━━━━━ INPUT FOR THIS TASK ━━━━━
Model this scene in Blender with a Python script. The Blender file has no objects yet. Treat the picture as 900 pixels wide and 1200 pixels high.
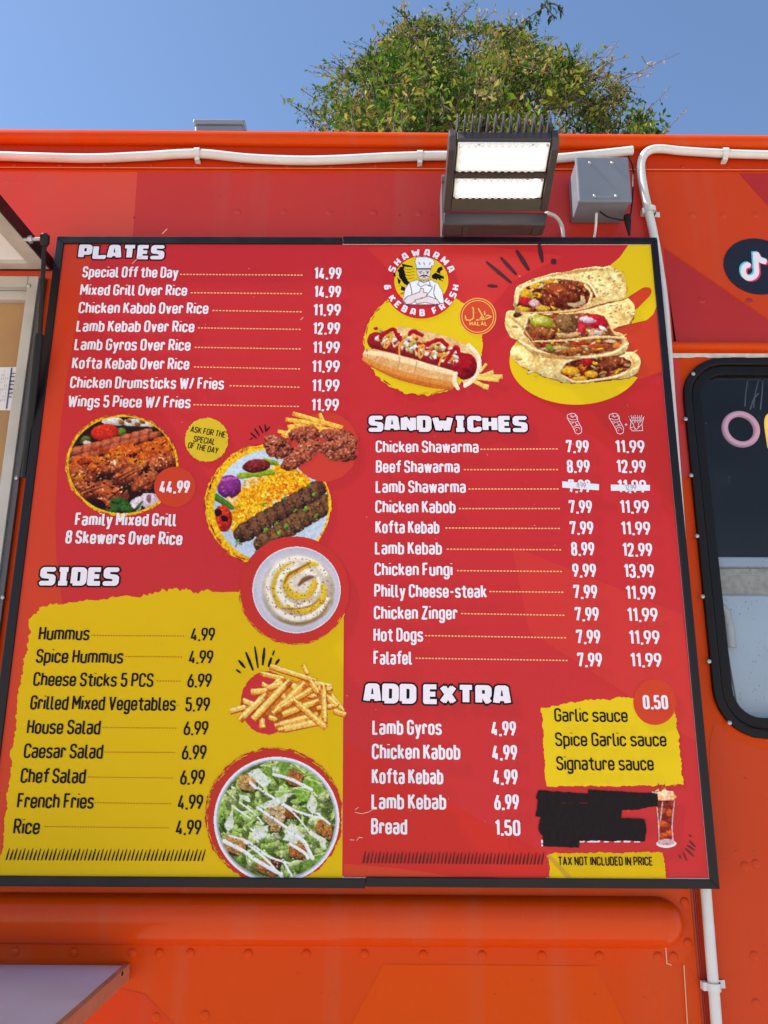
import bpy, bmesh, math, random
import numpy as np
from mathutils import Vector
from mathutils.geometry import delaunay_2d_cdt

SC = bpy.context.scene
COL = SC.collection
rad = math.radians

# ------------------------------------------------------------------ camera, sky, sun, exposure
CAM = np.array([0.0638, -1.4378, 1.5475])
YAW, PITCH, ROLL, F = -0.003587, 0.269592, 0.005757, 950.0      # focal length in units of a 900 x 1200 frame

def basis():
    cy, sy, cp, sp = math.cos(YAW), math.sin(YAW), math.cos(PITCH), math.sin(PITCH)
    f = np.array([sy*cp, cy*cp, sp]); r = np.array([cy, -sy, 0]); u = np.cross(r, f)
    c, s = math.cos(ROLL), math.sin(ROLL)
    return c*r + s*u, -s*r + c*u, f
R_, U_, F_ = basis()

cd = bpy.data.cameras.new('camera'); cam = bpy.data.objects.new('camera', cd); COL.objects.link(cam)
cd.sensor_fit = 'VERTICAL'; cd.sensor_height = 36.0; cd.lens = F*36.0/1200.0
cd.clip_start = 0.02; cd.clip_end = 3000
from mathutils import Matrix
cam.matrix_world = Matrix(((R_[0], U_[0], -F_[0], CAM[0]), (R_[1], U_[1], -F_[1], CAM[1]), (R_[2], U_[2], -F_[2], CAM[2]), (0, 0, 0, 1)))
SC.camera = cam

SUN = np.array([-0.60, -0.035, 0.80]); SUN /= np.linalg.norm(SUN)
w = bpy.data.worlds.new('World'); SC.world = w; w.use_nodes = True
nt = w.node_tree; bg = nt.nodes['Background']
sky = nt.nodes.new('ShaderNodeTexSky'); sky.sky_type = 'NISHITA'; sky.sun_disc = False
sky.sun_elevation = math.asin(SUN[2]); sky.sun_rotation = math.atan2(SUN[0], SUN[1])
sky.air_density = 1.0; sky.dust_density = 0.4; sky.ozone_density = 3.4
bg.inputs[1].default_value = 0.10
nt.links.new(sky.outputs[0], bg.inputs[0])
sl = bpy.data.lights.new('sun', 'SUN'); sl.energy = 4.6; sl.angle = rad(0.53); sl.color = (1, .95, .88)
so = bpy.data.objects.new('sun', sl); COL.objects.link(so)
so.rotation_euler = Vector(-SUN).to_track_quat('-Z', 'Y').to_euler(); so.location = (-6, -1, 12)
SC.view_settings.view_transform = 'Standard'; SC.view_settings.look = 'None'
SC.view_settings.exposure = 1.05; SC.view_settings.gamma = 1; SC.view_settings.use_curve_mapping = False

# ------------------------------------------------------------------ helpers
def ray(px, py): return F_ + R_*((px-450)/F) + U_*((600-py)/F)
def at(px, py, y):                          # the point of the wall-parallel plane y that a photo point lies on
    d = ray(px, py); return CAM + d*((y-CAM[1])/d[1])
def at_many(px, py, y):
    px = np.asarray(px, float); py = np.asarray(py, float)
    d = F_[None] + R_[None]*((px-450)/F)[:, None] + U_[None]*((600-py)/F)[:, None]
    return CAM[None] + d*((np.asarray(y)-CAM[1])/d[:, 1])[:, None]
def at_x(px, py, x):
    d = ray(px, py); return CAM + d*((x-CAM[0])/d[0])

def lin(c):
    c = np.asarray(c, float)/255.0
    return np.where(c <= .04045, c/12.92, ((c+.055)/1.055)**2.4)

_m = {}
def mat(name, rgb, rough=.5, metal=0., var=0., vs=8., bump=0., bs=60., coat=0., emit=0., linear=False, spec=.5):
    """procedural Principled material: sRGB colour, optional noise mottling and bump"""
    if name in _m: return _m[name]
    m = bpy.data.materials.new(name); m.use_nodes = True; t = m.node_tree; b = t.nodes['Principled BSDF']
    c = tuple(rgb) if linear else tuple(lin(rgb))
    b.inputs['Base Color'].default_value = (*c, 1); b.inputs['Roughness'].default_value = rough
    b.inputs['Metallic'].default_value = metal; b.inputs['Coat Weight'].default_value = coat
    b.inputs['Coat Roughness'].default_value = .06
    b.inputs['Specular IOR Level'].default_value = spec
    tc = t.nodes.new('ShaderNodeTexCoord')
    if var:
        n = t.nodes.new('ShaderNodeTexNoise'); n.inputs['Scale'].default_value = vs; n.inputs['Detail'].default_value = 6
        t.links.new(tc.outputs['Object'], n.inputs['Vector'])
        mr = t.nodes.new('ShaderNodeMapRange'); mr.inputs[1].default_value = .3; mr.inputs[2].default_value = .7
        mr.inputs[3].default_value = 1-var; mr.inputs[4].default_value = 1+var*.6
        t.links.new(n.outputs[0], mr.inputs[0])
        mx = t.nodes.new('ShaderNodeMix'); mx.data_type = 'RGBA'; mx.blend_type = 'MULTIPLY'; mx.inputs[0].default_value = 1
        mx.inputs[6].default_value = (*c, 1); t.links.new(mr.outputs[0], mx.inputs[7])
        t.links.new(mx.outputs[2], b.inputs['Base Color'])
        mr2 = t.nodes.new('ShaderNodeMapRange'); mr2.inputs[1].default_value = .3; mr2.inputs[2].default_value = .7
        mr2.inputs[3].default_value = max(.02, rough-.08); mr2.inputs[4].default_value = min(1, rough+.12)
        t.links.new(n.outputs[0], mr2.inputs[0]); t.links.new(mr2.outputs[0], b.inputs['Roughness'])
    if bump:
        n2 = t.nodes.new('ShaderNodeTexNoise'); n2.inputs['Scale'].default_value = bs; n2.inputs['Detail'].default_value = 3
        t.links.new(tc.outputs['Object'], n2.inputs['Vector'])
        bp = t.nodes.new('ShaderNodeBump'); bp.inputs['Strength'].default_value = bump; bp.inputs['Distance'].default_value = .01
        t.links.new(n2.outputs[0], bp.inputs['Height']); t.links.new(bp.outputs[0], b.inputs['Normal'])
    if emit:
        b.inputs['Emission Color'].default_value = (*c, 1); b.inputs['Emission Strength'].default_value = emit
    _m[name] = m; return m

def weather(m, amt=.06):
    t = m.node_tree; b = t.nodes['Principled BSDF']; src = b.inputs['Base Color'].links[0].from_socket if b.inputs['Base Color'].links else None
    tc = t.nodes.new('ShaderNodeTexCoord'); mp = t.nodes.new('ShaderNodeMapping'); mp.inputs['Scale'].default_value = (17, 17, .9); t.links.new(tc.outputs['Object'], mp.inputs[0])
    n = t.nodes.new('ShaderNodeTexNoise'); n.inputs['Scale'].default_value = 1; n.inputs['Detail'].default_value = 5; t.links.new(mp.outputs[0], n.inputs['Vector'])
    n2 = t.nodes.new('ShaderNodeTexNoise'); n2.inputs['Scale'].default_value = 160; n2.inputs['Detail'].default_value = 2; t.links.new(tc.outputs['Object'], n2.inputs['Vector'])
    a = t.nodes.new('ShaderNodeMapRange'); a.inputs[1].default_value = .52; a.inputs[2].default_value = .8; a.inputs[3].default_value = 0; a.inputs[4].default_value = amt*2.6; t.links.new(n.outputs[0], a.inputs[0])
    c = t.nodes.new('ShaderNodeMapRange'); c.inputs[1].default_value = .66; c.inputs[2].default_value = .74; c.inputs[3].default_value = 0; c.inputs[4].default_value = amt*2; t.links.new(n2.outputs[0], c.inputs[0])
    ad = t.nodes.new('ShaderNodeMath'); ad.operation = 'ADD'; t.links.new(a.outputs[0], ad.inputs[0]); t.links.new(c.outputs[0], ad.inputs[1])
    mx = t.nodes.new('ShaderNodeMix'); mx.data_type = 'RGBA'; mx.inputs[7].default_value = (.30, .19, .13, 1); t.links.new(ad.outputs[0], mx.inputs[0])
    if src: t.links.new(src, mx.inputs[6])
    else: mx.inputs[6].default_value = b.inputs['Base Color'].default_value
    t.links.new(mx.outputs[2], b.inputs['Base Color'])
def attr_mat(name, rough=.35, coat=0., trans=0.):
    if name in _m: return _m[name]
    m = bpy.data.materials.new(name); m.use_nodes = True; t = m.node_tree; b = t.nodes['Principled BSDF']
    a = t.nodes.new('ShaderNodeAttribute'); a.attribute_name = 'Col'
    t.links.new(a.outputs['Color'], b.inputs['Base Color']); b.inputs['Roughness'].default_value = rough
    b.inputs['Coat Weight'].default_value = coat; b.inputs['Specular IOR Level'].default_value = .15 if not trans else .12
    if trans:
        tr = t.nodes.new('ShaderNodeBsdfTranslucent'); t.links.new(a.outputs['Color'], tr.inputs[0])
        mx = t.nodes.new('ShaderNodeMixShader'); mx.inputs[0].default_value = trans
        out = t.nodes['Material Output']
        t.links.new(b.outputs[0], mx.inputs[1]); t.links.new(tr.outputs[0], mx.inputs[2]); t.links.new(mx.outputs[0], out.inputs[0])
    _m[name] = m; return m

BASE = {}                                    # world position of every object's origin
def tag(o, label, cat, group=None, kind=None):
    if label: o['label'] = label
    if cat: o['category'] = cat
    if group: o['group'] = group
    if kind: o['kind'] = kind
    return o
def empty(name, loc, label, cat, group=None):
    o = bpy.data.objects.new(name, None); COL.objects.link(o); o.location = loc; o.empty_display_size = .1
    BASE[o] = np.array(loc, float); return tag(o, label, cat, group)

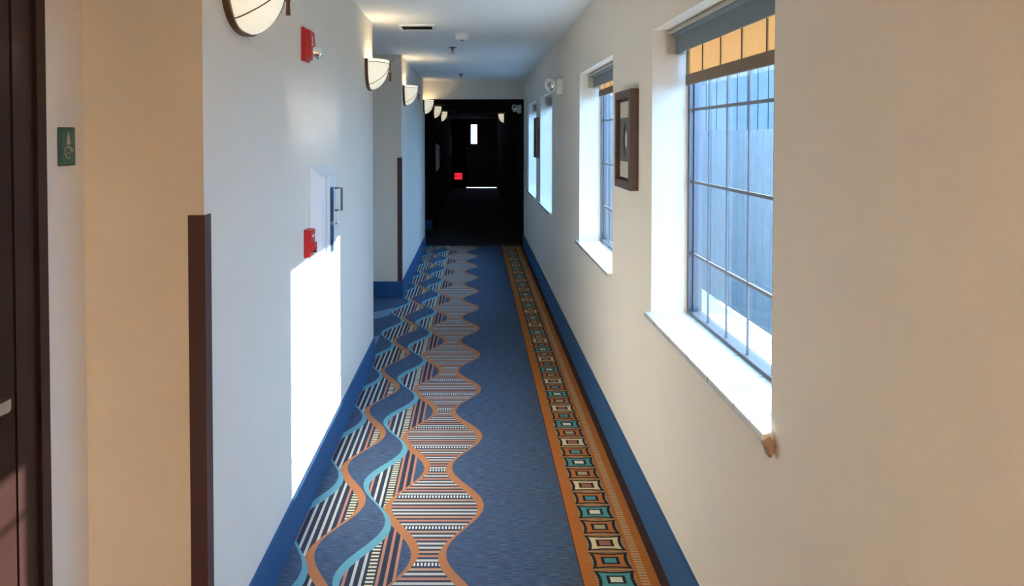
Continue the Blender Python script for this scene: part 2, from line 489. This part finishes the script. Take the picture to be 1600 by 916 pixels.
━━━━━
#### EXERCISE INSTRUCTIONS
Skip the pictures, please, and transcribe only the lines from the beginning of the material through the one that contains "R_, U_, F_ = basis()".

#### EXERCISE OUTPUT
Model this scene in Blender with a Python script. The Blender file has no objects yet. Treat the picture as 900 pixels wide and 1200 pixels high.
import bpy, bmesh, math, random
import numpy as np
from mathutils import Vector
from mathutils.geometry import delaunay_2d_cdt

SC = bpy.context.scene
COL = SC.collection
rad = math.radians

# ------------------------------------------------------------------ camera, sky, sun, exposure
CAM = np.array([0.0638, -1.4378, 1.5475])
YAW, PITCH, ROLL, F = -0.003587, 0.269592, 0.005757, 950.0      # focal length in units of a 900 x 1200 frame

def basis():
    cy, sy, cp, sp = math.cos(YAW), math.sin(YAW), math.cos(PITCH), math.sin(PITCH)
    f = np.array([sy*cp, cy*cp, sp]); r = np.array([cy, -sy, 0]); u = np.cross(r, f)
    c, s = math.cos(ROLL), math.sin(ROLL)
    return c*r + s*u, -s*r + c*u, f
R_, U_, F_ = basis()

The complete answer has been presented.